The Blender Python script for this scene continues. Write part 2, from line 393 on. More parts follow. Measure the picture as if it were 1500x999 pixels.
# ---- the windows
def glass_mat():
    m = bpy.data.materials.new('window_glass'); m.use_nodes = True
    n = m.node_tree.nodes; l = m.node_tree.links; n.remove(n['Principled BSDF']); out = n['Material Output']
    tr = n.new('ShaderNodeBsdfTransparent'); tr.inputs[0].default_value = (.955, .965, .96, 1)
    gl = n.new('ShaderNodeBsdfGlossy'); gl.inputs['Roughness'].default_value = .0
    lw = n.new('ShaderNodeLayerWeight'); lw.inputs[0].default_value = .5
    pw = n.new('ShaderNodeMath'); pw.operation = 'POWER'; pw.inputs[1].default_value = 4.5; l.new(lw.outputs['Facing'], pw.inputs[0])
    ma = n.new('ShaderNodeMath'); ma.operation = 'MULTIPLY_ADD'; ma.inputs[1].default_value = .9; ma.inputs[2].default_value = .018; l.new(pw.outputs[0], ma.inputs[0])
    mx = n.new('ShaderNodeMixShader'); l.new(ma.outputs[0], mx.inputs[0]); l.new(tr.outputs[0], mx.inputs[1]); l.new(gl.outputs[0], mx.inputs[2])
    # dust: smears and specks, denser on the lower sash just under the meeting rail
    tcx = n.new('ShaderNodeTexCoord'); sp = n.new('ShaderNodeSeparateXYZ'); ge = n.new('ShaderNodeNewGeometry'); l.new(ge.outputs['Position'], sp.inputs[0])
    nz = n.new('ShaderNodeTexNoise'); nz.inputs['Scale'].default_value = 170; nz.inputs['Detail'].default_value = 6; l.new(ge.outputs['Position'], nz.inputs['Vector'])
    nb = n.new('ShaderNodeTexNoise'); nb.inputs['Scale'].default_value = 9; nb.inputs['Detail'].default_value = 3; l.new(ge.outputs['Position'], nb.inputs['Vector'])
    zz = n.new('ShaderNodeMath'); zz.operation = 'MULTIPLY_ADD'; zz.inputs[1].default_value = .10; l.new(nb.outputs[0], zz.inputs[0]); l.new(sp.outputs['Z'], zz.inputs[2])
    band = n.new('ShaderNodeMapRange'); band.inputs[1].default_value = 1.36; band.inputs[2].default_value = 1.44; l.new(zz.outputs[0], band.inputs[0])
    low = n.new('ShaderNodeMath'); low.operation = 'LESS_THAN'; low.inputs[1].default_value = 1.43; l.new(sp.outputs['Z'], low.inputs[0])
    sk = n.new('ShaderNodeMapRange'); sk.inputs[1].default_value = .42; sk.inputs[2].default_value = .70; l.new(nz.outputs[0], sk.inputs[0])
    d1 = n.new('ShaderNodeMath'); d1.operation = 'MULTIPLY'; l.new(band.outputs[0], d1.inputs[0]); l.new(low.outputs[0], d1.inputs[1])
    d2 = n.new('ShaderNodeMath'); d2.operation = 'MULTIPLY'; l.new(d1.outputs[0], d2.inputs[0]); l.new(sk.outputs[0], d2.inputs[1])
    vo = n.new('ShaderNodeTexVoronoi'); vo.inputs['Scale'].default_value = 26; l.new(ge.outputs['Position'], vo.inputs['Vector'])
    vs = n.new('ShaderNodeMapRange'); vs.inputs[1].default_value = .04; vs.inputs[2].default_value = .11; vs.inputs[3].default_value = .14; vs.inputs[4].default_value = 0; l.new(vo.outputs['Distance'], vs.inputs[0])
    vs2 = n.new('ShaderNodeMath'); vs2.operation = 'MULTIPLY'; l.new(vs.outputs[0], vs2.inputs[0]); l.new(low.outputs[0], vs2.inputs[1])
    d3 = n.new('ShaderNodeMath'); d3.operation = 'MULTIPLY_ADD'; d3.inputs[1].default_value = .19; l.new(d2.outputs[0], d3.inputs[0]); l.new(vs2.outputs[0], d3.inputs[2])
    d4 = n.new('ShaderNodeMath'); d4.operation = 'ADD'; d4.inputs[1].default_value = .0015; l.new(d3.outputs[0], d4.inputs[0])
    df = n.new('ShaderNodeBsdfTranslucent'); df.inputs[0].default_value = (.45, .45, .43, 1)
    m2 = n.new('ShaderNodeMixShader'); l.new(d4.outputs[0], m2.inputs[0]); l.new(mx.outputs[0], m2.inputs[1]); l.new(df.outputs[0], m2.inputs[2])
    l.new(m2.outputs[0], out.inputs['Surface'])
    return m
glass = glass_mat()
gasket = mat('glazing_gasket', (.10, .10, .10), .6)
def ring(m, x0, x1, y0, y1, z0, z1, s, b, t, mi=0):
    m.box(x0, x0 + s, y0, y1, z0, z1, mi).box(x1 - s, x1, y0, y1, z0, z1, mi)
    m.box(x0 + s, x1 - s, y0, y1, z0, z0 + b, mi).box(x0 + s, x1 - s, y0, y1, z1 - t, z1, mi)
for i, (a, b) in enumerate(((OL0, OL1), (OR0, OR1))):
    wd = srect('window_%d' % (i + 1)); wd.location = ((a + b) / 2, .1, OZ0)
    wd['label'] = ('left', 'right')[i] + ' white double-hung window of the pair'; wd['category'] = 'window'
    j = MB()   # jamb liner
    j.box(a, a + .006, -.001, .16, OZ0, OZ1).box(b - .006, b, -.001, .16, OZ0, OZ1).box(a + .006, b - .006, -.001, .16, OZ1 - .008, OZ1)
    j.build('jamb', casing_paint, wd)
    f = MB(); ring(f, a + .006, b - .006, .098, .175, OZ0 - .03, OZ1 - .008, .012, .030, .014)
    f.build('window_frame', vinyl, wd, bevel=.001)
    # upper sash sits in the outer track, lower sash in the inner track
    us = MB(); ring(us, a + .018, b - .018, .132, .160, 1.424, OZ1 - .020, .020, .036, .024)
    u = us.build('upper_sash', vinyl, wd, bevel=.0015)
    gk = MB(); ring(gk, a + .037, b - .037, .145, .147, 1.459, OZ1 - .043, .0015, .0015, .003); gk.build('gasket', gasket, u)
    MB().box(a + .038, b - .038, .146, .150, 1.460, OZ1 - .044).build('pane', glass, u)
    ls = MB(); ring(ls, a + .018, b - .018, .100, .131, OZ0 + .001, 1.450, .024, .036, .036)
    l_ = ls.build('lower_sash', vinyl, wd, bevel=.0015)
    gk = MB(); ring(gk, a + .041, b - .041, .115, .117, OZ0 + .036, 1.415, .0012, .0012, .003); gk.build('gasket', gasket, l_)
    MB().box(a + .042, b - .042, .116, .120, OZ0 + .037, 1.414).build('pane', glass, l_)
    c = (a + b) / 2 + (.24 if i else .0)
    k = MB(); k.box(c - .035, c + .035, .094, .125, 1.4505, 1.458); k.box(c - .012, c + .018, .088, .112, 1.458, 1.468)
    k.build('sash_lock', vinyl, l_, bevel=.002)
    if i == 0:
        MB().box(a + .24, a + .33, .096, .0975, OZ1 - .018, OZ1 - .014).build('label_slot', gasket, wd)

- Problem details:
Extract, word for word, each line of the listing above.

- Problem solution:
The Blender Python script for this scene continues. Write part 2, from line 393 on. More parts follow. Measure the picture as if it were 1500x999 pixels.
# ---- the windows
def glass_mat():
    m = bpy.data.materials.new('window_glass'); m.use_nodes = True
    n = m.node_tree.nodes; l = m.node_tree.links; n.remove(n['Principled BSDF']); out = n['Material Output']
    tr = n.new('ShaderNodeBsdfTransparent'); tr.inputs[0].default_value = (.955, .965, .96, 1)
    gl = n.new('ShaderNodeBsdfGlossy'); gl.inputs['Roughness'].default_value = .0
    lw = n.new('ShaderNodeLayerWeight'); lw.inputs[0].default_value = .5
    pw = n.new('ShaderNodeMath'); pw.operation = 'POWER'; pw.inputs[1].default_value = 4.5; l.new(lw.outputs['Facing'], pw.inputs[0])
    ma = n.new('ShaderNodeMath'); ma.operation = 'MULTIPLY_ADD'; ma.inputs[1].default_value = .9; ma.inputs[2].default_value = .018; l.new(pw.outputs[0], ma.inputs[0])
    mx = n.new('ShaderNodeMixShader'); l.new(ma.outputs[0], mx.inputs[0]); l.new(tr.outputs[0], mx.inputs[1]); l.new(gl.outputs[0], mx.inputs[2])
    # dust: smears and specks, denser on the lower sash just under the meeting rail
    tcx = n.new('ShaderNodeTexCoord'); sp = n.new('ShaderNodeSeparateXYZ'); ge = n.new('ShaderNodeNewGeometry'); l.new(ge.outputs['Position'], sp.inputs[0])
    nz = n.new('ShaderNodeTexNoise'); nz.inputs['Scale'].default_value = 170; nz.inputs['Detail'].default_value = 6; l.new(ge.outputs['Position'], nz.inputs['Vector'])
    nb = n.new('ShaderNodeTexNoise'); nb.inputs['Scale'].default_value = 9; nb.inputs['Detail'].default_value = 3; l.new(ge.outputs['Position'], nb.inputs['Vector'])
    zz = n.new('ShaderNodeMath'); zz.operation = 'MULTIPLY_ADD'; zz.inputs[1].default_value = .10; l.new(nb.outputs[0], zz.inputs[0]); l.new(sp.outputs['Z'], zz.inputs[2])
    band = n.new('ShaderNodeMapRange'); band.inputs[1].default_value = 1.36; band.inputs[2].default_value = 1.44; l.new(zz.outputs[0], band.inputs[0])
    low = n.new('ShaderNodeMath'); low.operation = 'LESS_THAN'; low.inputs[1].default_value = 1.43; l.new(sp.outputs['Z'], low.inputs[0])
    sk = n.new('ShaderNodeMapRange'); sk.inputs[1].default_value = .42; sk.inputs[2].default_value = .70; l.new(nz.outputs[0], sk.inputs[0])
    d1 = n.new('ShaderNodeMath'); d1.operation = 'MULTIPLY'; l.new(band.outputs[0], d1.inputs[0]); l.new(low.outputs[0], d1.inputs[1])
    d2 = n.new('ShaderNodeMath'); d2.operation = 'MULTIPLY'; l.new(d1.outputs[0], d2.inputs[0]); l.new(sk.outputs[0], d2.inputs[1])
    vo = n.new('ShaderNodeTexVoronoi'); vo.inputs['Scale'].default_value = 26; l.new(ge.outputs['Position'], vo.inputs['Vector'])
    vs = n.new('ShaderNodeMapRange'); vs.inputs[1].default_value = .04; vs.inputs[2].default_value = .11; vs.inputs[3].default_value = .14; vs.inputs[4].default_value = 0; l.new(vo.outputs['Distance'], vs.inputs[0])
    vs2 = n.new('ShaderNodeMath'); vs2.operation = 'MULTIPLY'; l.new(vs.outputs[0], vs2.inputs[0]); l.new(low.outputs[0], vs2.inputs[1])
    d3 = n.new('ShaderNodeMath'); d3.operation = 'MULTIPLY_ADD'; d3.inputs[1].default_value = .19; l.new(d2.outputs[0], d3.inputs[0]); l.new(vs2.outputs[0], d3.inputs[2])
    d4 = n.new('ShaderNodeMath'); d4.operation = 'ADD'; d4.inputs[1].default_value = .0015; l.new(d3.outputs[0], d4.inputs[0])
    df = n.new('ShaderNodeBsdfTranslucent'); df.inputs[0].default_value = (.45, .45, .43, 1)
    m2 = n.new('ShaderNodeMixShader'); l.new(d4.outputs[0], m2.inputs[0]); l.new(mx.outputs[0], m2.inputs[1]); l.new(df.outputs[0], m2.inputs[2])
    l.new(m2.outputs[0], out.inputs['Surface'])
    return m
glass = glass_mat()
gasket = mat('glazing_gasket', (.10, .10, .10), .6)
def ring(m, x0, x1, y0, y1, z0, z1, s, b, t, mi=0):
    m.box(x0, x0 + s, y0, y1, z0, z1, mi).box(x1 - s, x1, y0, y1, z0, z1, mi)
    m.box(x0 + s, x1 - s, y0, y1, z0, z0 + b, mi).box(x0 + s, x1 - s, y0, y1, z1 - t, z1, mi)
for i, (a, b) in enumerate(((OL0, OL1), (OR0, OR1))):
    wd = srect('window_%d' % (i + 1)); wd.location = ((a + b) / 2, .1, OZ0)
    wd['label'] = ('left', 'right')[i] + ' white double-hung window of the pair'; wd['category'] = 'window'
    j = MB()   # jamb liner
    j.box(a, a + .006, -.001, .16, OZ0, OZ1).box(b - .006, b, -.001, .16, OZ0, OZ1).box(a + .006, b - .006, -.001, .16, OZ1 - .008, OZ1)
    j.build('jamb', casing_paint, wd)
    f = MB(); ring(f, a + .006, b - .006, .098, .175, OZ0 - .03, OZ1 - .008, .012, .030, .014)
    f.build('window_frame', vinyl, wd, bevel=.001)
    # upper sash sits in the outer track, lower sash in the inner track
    us = MB(); ring(us, a + .018, b - .018, .132, .160, 1.424, OZ1 - .020, .020, .036, .024)
    u = us.build('upper_sash', vinyl, wd, bevel=.0015)
    gk = MB(); ring(gk, a + .037, b - .037, .145, .147, 1.459, OZ1 - .043, .0015, .0015, .003); gk.build('gasket', gasket, u)
    MB().box(a + .038, b - .038, .146, .150, 1.460, OZ1 - .044).build('pane', glass, u)
    ls = MB(); ring(ls, a + .018, b - .018, .100, .131, OZ0 + .001, 1.450, .024, .036, .036)
    l_ = ls.build('lower_sash', vinyl, wd, bevel=.0015)
    gk = MB(); ring(gk, a + .041, b - .041, .115, .117, OZ0 + .036, 1.415, .0012, .0012, .003); gk.build('gasket', gasket, l_)
    MB().box(a + .042, b - .042, .116, .120, OZ0 + .037, 1.414).build('pane', glass, l_)
    c = (a + b) / 2 + (.24 if i else .0)
    k = MB(); k.box(c - .035, c + .035, .094, .125, 1.4505, 1.458); k.box(c - .012, c + .018, .088, .112, 1.458, 1.468)
    k.build('sash_lock', vinyl, l_, bevel=.002)
    if i == 0:
        MB().box(a + .24, a + .33, .096, .0975, OZ1 - .018, OZ1 - .014).build('label_slot', gasket, wd)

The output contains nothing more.